今回は、インド「Top gear」による、インドの自動車メーカー、タタのSUV「サファリストーム」の試乗レポートを日本語で紹介します。


Storm

「アップグレード」という言葉は頻繁に使われる。一例として、サファリストーム エクスプローラーエディションを取り上げてみよう。ここで言うアップグレードとは、ステッカーが貼られたのと、ちょっとした装備が追加されたというだけの話だ。

それに、残念ながら、追加された装備というのも別に嬉しいものではない。タタは1DINのスペースに2DINのタッチスクリーンナビを付けた。そのため、ナビには変な角度がついてしまっている。インパネの下部に上向きの角度で設置されたこのナビは光を反射してしまい、日中に画面の表示を読むのはほとんど不可能だ。ところが、これは問題点の一端に過ぎない。シフトレバーを1速に入れれば指がディスプレイに当たり、3速でも5速でも同じことが起こる。そして、3速から変速しようとシフトレバーに手を添えるたび、指はディスプレイに当たり、何らかの設定が変わったり、オーディオのボリュームが上がったりしてしまう。これは、私が今まで見た中でも最悪の設計ミスだ。
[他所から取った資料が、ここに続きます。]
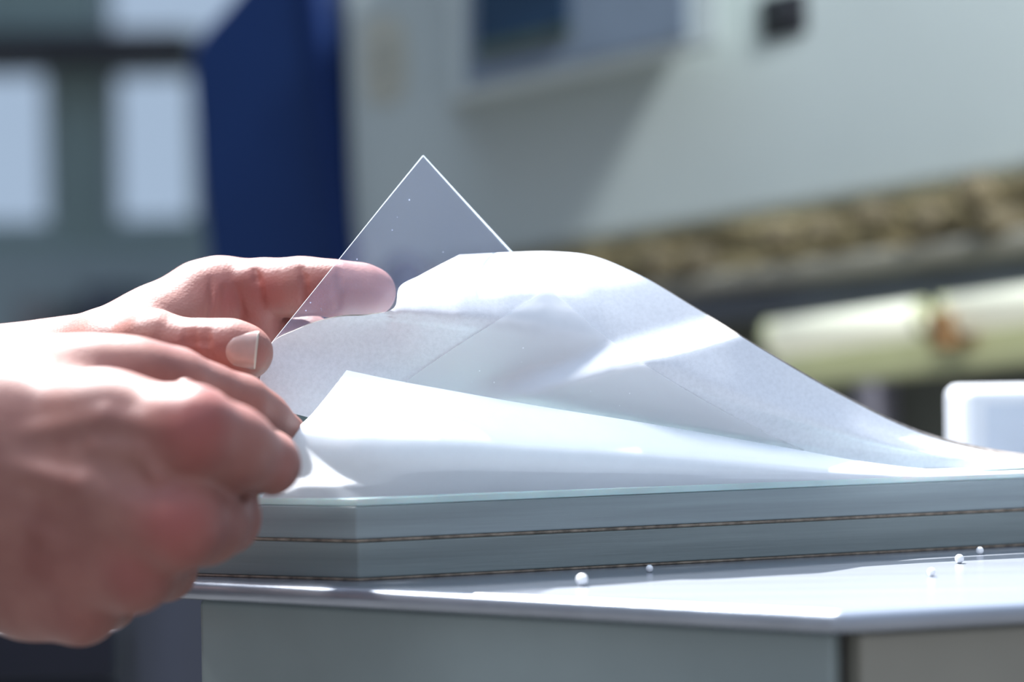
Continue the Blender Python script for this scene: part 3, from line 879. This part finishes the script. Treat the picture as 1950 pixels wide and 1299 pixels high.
# thumb nail laid over the thumb's own surface
def nail_at(px, py, lift):
    d = .740
    for _ in range(60):
        s = chain_sdf(thumb, P(px, py, d)) - lift
        if s < 1e-5: break
        d += s * .9
    return P(px, py, d)
nn, mm = 14, 12
V, F = [], []
for j in range(mm + 1):
    t = j / mm
    for i in range(nn + 1):
        s = i / nn
        # outline of the nail in the frame: rounded root at the left, straight tip at the right
        xl = 426 + 24 * (abs(2 * t - 1) ** 2.4); xr = 494 - 8 * t
        x = xl + (xr - xl) * s
        yt = 640 - 10 * math.sin(s * 1.9) ; yb = 700 + 4 * math.sin(s * 2.4)
        y = yt + (yb - yt) * t
        edge = min(t, 1 - t, s) * 5
        V.append(nail_at(x, y, -.0002 + .0005 * min(1, edge) + .0002 * s))
for j in range(mm):
    for i in range(nn):
        a = j * (nn + 1) + i; F.append([a, a + 1, a + nn + 2, a + nn + 1])
nail = mk('fingernail', V, F, [M_nail, M_nailtip], person, smooth=True)
for p_ in nail.data.polygons:
    if p_.index % nn >= nn - 1: p_.material_index = 1
sf = nail.modifiers.new('solid', 'SOLIDIFY'); sf.thickness = .0003; sf.offset = -1
tag(nail, 'thumbnail of the far hand')

# ---- near hand: back of the hand towards the camera, index and thumb pinching the front paper
H2 = .0008
nh = Field((-.205, .628, .985), (-.040, .800, 1.112), H2)
wst = (-230, 885, .705)
add_chain(nh, J((-260, 905, .700, .030), (-80, 900, .698, .030), (80, 900, .700, .026)), .01, .01)
add_chain(nh, J((-230, 840, .697, .021), (0, 812, .690, .0165), (200, 812, .681, .0145), (362, 822, .6735, .0122)), .008, .010)
add_chain(nh, J((-230, 900, .692, .020), (0, 900, .686, .0165), (200, 950, .678, .0150), (335, 995, .6735, .0122)), .008, .010)
add_chain(nh, J((-230, 950, .695, .020), (0, 1000, .690, .0165), (150, 1052, .683, .0140), (250, 1085, .680, .0115)), .008, .010)
add_chain(nh, J((-230, 1000, .702, .020), (-60, 1075, .702, .0155), (60, 1120, .696, .0135), (152, 1150, .690, .0110)), .008, .010)
# palm filling
add_chain(nh, J((0, 900, .706, .024), (220, 900, .700, .018), (300, 930, .698, .016)), .01, .010)
add_chain(nh, J((100, 1040, .708, .018), (230, 1060, .702, .014)), .01, .010)
# thumb side
add_chain(nh, J((-230, 790, .708, .022), (-60, 757, .7075, .0165), (70, 744, .708, .0148), (180, 730, .710, .0128), (262, 722, .713, .0114)), .008, .008)
add_chain(nh, J((250, 722, .712, .0112), (330, 737, .720, .0110), (395, 753, .729, .0089), (458, 772, .737, .0085), (500, 795, .7445, .0072), (548, 822, .7530, .0056)), .005, .005)
# index finger
add_chain(nh, J((362, 822, .6735, .0124), (440, 853, .682, .0110), (512, 884, .6935, .0089)), .006, .004)
add_chain(nh, J((512, 884, .6935, .0088), (514, 872, .717, .0074), (528, 858, .7360, .0056)), .004, .002)
# middle, ring, little: bent under
add_chain(nh, J((335, 995, .6735, .0122), (385, 992, .686, .0116), (425, 986, .699, .0108)), .006, .0050)
add_chain(nh, J((425, 986, .699, .0106), (405, 965, .730, .0090), (370, 940, .742, .0080)), .004, .002)
add_chain(nh, J((250, 1085, .680, .0115), (312, 1083, .710, .0095)), .006, .0030)
add_chain(nh, J((312, 1083, .710, .0095), (300, 1050, .733, .0085), (270, 1010, .742, .0076)), .004, .002)
add_chain(nh, J((152, 1150, .690, .0110), (205, 1143, .714, .0088)), .006, .0030)
add_chain(nh, J((205, 1143, .714, .0088), (195, 1110, .733, .0078), (175, 1070, .742, .0070)), .004, .002)
# knuckles and tendons
for x, y, dd, r in ((366, 824, .6690, .0080), (330, 1000, .6695, .0082), (250, 1088, .6770, .0075), (152, 1150, .688, .0070)):
    add_chain(nh, J((x, y, dd, r), (x - 26, y - 4, dd + .001, r * .9)), .003, .009)
for pts in (((340, 822, .6645, .0022), (200, 800, .6665, .0019), (40, 830, .672, .0016)), ((300, 985, .6650, .0024), (160, 925, .6640, .0022), (20, 890, .669, .0018)),
            ((225, 1075, .6720, .0022), (100, 1020, .6690, .0020), (0, 970, .673, .0018)), ((190, 850, .6655, .0016), (270, 858, .6650, .0016), (300, 905, .664, .0014))):
    add_chain(nh, J(*pts), .003, .004)
# upper row of small knuckle wrinkles on the index
for x, y, dd, r in ((352, 745, .688, .0036), (402, 762, .692, .0034)):
    add_chain(nh, J((x, y, dd, r), (x + 8, y + 4, dd, r)), .002, .004)
carve(nh, J((410, 931, .678, .0012), (455, 936, .684, .0020), (500, 940, .694, .0016)), .0015)
spots = [(P(375, 822, .660), .0125, .85), (P(335, 1000, .660), .0125, .9), (P(535, 890, .685), .006, .35), (P(440, 850, .67), .012, .3), (P(255, 1085, .667), .011, .55), (P(150, 1100, .68), .02, .35), (P(425, 985, .70), .009, .35)]
right_hand = organic('hand', nh, M_skin, person, spots)
tag(right_hand, 'near hand, back towards the viewer, lifting the corner of the front paper')

# forearms and clothes, outside the frame to the left
def arm(a, b, ra, rb):
    e = Vector(b); s = Vector(a)
    lo = [min(s[i], e[i]) - .06 for i in range(3)]; hi = [max(s[i], e[i]) + .06 for i in range(3)]
    f = Field(lo, hi, .003)
    add_chain(f, [(*s, ra), (*s.lerp(e, .3), ra * 1.15), (*s.lerp(e, .75), rb), (*e, rb)], .01, .002)
    return organic('forearm', f, M_skin, person)
wl, wn_ = P(-120, 795, .815), P(-200, 900, .702)
el, en = Vector((-.40, 1.08, 1.08)), Vector((-.42, .49, 1.06))
arm(wl, el, .0255, .040); arm(wn_, en, .0295, .042)
tf = Field((-.75, .36, .72), (-.22, 1.22, 1.56), .010)
add_chain(tf, [(-.50, .70, 1.30, .12), (-.50, .88, 1.30, .12)], .02, .05)
add_chain(tf, [(-.48, .71, 1.10, .12), (-.48, .87, 1.10, .12)], .02, .08)
add_chain(tf, [(-.49, .70, .90, .13), (-.49, .88, .90, .13)], .02, .10)
add_chain(tf, [(-.50, .58, 1.42, .065), (-.50, 1.00, 1.42, .065)], .02, .06)
for s, e, q_ in (((-.50, .58, 1.41), en, wn_), ((-.50, 1.00, 1.41), el, wl)):
    e = Vector(e); q_ = Vector(q_); m_ = e.lerp(q_, .30)
    add_chain(tf, [(*s, .065), (*e, .056), (*m_, .052)], .02, .03)
ws = organic('work_shirt', tf, M_cloth, person)

# fine hair along the far wrist
vf = []
for k in range(70):
    px = random.uniform(-20, 250); top_y = np.interp(px, [-20, 0, 123, 185, 263], [648, 648, 643, 610, 573])
    d0 = .803 + random.uniform(-.004, .006)
    a = P(px, top_y + random.uniform(2, 10), d0)
    ln = random.uniform(8, 22) if px > 60 else random.uniform(14, 34)
    b = P(px + random.uniform(2, 9), top_y - ln * .5, d0); c = P(px + random.uniform(6, 18), top_y - ln * random.uniform(.7, 1.0), d0)
    vf.append(tube_vf([a, b, c], [.00010, .00008, .00004], 4, False))
hr = mk('arm_hair', *join(*vf), M_hair, person)
hr['kind'] = 'stuff'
サファリストームの標準モデルにはデュアルAC電源やリアパーキングセンサーなどが装備されているが、エクスプローラーエディションにはそれに加えてレザーシートが奢られている。全体的に見てプラスティックの質感は良く、高級感もあるが、仕上がりは良くない。長年の使用に耐えられるとは感じられない。

外見面では、エクスプローラーエディションにはコンパスが描かれたステッカーが貼られている。また、ヘッドランプにはメッキガーニッシュが追加され、フロントバンパーガードが付くことで、他の標準モデルと区別することができる。ただ、金額に見合っただけの特別感があるとは思えない。

乗り心地は良い部類に入るのだが、ロールはかなりひどく、ピッチングもかなりある。とはいえ、それを置いておけば操作性はそれなりに良い。これだけの大きさの車としては意外なことに、コーナーでのライントレース性は高い。コーナリング中のステアリングのフィードバックも良いのだが、ただ低速時には少し軽すぎる。

2.2Lの「VariCOR」ディーゼルエンジンはパワフルでパンチがあり、最高出力140PS、最大トルク32.6kgf·mを発揮する。低回転域からパワフルで、エンジン特性はリニアだ。5速MTにより変速を行い、駆動力はシフトオンザフライシステムを介して四輪に伝達される。オフロード走行用に副変速機も備わっている。

0-100km/h加速には15.13秒を要すが、これは2t超えのSUVとしては悪い数字ではない。ただ、燃費性能は良くはない。ハイウェイ燃費は11km/L、シティ燃費は8.9km/Lとなる。

サファリストームのどのグレードにも、5万6,800ルピー追加することでエクスプローラーエディションとすることができる。これにより、最上級グレードのエクスプローラーエディションの価格は174万4,000ルピーとなる。

この金額だと、他のSUVも選択肢に入ってくる。例を上げれば、シュコダ・イエティルノー・ダスター、マヒンドラ・XUVなどがそうだ。ただ、ストームのスタイリングや走行性能に惹かれたなら、ストームをおすすめしたい。ただ、エクスプローラーパッケージなしのモデルを、だが。